I sat down with my Pink’s hot dog and 16-ouncer just as Glen and Don were kicking it off. The guy sitting next to me was in his late 40s, skinny and small with glasses, nerdish yet self-possessed. He was there with his buddy.

He drank one beer and it lasted him the whole concert. He kept it on the floor between his feet and in measured intervals would reach down and bring it up for a sip, often prefaced by a “cheers” with his friend.

Am I some kind of an alcoholic? Because I know it would be impossible for me to nurse 1 beer for a 2-hour concert. I only want 1 beer, but it will be gone before 3 songs.

The seats at the Forum are narrow; the guy was really close to me. By personal space rights, he could have talked to me the whole time. A testament to his character, he did not.

After my beer was gone and I was starting to say stuff like “Oh my god this is the best concert ever!” we did turn to each other, in that spontaneous manner of concertgoers in a shared state of euphoria. Now it was my turn to be cheersed.

Those of you who are my Facebook friends know what happened next: a dozen posts in a row of out-of-focus photographs of the stage, captioned with the most memorable line from yet another song everybody knows. “My Maserati does 185!” “This could be heaven or this could be hell!” It was an embarrassing burst of social networking from a person who basically never shares anything out there anymore.

It was embarrassing because it was from the heart, via the brain, altered by alcohol.

Watching these old guys and hearing the old songs, as clear and full and exciting as the day they hit the airwaves, was doing something to my psyche. Just enough years had passed that I could see my youth for what it was: The me I was then, on the cusp of sexual awakening, thinking guys in their 20s with thick moustaches were cute, wondering what it would be like to feel their stiff whiskers brush my lips.

Followed, of course, by all the crap that happened. The guys turned out to be dicks. Glen and Don were probably dicks too. But all of a sudden, it didn’t matter. Everything I did, everything that was done to me, I regretted none of it.

At the intermission I waited outside in the clinging South LA fog for the port-a-potties. I had to go so bad I wasn’t sure I’d make it. My buzz was starting to wane. “You’d think they’d spring for a few more johns,” came a gravelly voice behind me.
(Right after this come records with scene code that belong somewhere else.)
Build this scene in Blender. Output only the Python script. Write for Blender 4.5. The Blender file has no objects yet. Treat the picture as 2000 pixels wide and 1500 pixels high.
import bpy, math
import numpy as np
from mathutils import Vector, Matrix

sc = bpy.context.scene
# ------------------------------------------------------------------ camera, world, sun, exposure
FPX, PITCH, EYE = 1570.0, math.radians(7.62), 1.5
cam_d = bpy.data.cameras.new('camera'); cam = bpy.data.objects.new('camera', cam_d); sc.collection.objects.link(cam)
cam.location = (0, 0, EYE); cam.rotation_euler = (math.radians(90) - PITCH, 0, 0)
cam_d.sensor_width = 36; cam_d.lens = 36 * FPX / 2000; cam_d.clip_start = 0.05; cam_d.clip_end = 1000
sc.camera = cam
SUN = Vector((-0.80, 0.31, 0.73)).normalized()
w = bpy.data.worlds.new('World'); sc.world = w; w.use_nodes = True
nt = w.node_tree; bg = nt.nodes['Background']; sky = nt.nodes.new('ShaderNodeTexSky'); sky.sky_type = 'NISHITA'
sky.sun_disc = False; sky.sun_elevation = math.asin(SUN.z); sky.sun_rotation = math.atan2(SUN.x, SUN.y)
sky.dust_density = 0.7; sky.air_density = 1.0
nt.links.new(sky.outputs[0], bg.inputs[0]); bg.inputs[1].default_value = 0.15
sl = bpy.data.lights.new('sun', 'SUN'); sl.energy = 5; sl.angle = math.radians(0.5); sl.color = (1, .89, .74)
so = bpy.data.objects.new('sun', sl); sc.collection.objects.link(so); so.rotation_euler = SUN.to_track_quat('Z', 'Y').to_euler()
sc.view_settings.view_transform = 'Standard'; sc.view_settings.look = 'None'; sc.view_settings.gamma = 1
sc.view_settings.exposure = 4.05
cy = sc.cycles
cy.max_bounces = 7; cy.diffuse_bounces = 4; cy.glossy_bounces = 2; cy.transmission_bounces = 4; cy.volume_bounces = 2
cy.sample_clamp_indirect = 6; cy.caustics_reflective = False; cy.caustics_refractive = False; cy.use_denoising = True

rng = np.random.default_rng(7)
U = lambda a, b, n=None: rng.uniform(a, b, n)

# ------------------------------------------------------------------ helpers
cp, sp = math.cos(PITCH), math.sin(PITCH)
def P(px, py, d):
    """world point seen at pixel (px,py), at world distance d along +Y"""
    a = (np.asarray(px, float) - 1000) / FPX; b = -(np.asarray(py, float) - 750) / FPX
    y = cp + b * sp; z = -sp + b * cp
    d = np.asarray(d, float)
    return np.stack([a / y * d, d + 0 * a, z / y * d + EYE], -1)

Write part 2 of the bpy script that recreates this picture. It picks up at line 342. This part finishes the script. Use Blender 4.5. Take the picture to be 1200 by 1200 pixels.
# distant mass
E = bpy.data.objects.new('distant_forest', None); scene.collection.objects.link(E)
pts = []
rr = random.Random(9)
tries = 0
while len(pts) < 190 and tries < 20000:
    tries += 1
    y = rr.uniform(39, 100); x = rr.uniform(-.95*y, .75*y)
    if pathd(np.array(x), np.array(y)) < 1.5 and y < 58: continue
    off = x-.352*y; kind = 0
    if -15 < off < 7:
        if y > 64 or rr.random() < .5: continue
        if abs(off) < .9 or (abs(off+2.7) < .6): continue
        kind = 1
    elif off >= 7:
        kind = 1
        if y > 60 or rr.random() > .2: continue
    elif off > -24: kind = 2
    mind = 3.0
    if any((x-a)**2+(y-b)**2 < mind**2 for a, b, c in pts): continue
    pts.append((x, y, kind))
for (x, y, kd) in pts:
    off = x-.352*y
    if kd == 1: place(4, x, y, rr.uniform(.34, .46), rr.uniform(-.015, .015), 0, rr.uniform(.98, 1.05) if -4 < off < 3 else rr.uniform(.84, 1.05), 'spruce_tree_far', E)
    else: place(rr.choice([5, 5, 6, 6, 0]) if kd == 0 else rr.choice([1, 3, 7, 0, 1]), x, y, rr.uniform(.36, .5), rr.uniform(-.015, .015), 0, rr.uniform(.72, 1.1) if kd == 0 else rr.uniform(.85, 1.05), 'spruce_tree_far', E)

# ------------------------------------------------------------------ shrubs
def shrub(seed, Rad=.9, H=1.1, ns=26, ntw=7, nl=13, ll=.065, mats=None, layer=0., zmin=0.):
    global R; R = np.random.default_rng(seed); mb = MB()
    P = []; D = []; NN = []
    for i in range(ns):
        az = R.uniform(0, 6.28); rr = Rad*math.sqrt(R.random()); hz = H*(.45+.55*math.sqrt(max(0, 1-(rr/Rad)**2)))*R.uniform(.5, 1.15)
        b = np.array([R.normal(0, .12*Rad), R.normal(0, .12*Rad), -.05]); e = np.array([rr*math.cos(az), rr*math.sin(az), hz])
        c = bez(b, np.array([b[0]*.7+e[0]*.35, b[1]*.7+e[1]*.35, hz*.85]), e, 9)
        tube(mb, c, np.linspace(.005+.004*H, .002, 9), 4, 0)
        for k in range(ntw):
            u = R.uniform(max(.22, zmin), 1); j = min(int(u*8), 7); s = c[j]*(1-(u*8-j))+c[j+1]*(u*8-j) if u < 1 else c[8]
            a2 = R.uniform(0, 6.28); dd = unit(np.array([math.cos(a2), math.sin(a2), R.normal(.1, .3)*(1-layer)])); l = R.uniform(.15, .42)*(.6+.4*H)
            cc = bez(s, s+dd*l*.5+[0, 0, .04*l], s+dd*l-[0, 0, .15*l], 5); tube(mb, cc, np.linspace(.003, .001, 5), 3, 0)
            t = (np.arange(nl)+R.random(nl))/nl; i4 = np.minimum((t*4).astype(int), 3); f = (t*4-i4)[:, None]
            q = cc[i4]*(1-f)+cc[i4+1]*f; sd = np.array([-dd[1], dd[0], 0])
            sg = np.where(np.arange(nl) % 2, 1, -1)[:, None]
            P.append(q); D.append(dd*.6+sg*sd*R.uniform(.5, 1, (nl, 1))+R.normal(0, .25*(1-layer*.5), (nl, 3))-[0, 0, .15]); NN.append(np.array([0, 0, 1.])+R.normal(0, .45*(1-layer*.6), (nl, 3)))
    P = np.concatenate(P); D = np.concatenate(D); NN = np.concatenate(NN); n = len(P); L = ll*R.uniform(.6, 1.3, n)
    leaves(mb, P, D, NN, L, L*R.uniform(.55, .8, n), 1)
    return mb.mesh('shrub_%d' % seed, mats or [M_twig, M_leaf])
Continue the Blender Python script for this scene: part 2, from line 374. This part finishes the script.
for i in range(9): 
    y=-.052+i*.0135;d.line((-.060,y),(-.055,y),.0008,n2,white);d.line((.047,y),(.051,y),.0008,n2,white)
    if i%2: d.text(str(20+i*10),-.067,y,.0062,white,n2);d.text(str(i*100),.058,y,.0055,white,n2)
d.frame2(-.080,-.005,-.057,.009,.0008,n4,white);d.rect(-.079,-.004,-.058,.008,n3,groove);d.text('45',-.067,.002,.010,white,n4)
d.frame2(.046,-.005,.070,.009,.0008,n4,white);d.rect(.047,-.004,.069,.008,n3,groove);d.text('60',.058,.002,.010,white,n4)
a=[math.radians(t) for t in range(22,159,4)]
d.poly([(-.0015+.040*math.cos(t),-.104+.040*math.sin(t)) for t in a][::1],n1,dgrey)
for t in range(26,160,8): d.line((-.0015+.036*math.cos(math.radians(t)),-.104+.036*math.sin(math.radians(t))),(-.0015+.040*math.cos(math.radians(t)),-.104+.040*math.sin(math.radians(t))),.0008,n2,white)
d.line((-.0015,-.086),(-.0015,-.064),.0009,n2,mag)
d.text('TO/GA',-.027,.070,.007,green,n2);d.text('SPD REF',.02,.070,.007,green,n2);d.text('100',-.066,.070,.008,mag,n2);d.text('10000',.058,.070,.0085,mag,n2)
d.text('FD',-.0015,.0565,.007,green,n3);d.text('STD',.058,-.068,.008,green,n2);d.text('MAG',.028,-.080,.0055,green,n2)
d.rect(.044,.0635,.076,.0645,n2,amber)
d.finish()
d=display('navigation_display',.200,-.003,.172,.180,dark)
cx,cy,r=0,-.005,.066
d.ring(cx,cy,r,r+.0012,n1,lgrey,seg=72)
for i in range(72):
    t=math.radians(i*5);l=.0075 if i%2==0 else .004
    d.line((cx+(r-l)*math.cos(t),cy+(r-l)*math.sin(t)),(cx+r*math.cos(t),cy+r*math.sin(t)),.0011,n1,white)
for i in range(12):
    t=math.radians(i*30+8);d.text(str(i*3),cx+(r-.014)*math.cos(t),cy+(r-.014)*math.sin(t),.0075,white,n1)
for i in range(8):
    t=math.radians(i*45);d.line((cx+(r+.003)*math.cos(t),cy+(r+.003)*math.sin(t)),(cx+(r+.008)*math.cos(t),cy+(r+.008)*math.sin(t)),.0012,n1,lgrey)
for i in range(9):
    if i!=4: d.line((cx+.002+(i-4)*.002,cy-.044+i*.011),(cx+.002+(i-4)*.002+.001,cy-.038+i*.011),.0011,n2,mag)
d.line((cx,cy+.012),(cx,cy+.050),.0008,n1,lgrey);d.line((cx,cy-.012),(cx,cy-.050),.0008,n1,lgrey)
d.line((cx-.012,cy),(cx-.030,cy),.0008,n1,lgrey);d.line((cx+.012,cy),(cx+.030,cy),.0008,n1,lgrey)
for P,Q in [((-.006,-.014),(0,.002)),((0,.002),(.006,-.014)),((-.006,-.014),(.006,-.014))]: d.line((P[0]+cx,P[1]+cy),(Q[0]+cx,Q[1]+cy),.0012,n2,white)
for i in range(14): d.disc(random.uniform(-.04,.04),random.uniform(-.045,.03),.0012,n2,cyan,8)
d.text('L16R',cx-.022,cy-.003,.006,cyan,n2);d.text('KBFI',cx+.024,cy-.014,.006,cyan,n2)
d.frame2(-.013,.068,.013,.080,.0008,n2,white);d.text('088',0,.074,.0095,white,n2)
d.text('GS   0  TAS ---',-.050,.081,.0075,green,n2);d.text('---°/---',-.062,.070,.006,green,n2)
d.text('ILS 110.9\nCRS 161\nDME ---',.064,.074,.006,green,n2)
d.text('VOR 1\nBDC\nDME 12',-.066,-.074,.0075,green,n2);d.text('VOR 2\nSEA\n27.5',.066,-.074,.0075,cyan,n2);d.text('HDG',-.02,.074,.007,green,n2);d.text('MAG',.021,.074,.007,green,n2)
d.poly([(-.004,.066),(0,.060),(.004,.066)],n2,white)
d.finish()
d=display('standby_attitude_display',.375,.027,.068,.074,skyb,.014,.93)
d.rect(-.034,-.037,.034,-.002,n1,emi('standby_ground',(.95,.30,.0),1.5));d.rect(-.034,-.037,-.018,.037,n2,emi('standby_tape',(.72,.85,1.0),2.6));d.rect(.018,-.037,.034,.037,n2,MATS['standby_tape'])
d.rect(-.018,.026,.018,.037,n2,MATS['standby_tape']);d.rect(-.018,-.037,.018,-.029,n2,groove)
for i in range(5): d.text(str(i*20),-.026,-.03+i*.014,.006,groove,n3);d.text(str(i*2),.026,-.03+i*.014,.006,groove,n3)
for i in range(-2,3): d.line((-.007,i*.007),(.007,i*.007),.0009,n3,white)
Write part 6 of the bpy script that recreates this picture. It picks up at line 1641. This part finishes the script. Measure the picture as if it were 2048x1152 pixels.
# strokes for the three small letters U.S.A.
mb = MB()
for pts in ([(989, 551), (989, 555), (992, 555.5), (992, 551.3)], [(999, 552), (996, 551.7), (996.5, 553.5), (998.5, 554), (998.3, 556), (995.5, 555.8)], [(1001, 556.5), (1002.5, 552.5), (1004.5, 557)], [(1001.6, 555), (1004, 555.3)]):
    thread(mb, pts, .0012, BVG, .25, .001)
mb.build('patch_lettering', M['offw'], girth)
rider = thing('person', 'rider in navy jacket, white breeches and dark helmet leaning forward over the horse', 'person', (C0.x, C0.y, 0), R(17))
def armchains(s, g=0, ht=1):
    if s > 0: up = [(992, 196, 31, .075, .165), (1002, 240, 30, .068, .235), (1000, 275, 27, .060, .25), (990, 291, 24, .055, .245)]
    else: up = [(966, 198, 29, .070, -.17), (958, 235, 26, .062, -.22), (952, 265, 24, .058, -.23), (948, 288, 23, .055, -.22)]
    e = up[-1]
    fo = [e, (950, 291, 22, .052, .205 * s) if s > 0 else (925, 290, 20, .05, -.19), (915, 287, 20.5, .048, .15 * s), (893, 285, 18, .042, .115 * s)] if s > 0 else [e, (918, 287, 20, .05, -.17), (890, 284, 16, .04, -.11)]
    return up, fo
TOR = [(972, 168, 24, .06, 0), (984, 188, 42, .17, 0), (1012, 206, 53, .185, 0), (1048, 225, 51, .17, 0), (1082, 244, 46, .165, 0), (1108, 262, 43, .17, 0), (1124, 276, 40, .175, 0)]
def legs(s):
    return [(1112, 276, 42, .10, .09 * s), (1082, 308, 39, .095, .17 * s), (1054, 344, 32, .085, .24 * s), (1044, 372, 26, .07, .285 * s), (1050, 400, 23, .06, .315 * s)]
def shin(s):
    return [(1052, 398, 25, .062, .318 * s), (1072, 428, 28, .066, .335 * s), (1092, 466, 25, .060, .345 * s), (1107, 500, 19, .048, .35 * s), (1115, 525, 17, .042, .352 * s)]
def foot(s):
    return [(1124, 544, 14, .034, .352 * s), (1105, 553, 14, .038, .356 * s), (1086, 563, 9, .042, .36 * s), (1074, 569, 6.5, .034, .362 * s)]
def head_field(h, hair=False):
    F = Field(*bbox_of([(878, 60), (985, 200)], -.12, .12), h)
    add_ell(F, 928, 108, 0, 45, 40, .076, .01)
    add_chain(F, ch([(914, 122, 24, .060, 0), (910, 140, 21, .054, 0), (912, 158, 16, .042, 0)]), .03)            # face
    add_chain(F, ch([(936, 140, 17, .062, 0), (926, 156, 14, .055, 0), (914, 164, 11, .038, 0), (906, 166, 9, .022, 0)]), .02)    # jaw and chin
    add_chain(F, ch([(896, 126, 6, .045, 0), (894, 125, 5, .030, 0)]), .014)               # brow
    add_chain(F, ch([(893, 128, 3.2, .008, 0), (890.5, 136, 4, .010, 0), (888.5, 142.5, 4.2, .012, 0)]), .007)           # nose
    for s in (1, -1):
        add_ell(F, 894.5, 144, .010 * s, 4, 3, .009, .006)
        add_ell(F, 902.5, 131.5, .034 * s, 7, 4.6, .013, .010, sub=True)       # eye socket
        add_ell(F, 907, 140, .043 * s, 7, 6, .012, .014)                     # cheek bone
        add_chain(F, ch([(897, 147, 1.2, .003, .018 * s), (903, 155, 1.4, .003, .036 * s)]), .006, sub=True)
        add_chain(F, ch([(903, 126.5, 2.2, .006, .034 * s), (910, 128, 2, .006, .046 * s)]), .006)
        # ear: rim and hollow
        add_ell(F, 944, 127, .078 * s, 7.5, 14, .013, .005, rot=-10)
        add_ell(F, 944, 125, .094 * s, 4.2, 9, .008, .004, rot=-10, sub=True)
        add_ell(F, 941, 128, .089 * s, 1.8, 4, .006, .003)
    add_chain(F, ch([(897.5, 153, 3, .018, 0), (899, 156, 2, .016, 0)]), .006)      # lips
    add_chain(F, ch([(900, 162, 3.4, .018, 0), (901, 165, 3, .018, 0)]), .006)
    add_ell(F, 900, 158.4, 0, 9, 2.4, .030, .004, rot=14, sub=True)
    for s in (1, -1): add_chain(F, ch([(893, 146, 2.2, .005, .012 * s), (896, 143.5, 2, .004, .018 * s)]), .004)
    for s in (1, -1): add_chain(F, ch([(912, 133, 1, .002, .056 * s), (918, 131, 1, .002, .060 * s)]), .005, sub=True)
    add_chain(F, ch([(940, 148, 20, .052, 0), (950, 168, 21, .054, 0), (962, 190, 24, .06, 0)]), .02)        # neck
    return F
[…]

She was short, 5 foot nothing, her face creased and tan, long straight brown hair, losing the battle for dominance with the gray. She could’ve been my babysitter, back in the day.

I asked her if she’d seen them before. “Oh yeah,” she said, “I saw ‘em in San Diego back in ’75.”

“What was that like?” I asked.

Her eyes crinkled with mischief and I saw the 17 year old she must’ve been. “A lot drinking, partying. A lot of fun.”

I forgive you, hippies. I forgive you Glen and Don. I forgive you babysitters, and babysitters’ boyfriends. You may have let me down, but you also taught me to love beauty, and that pleasure is an art, and that there is more to life than money.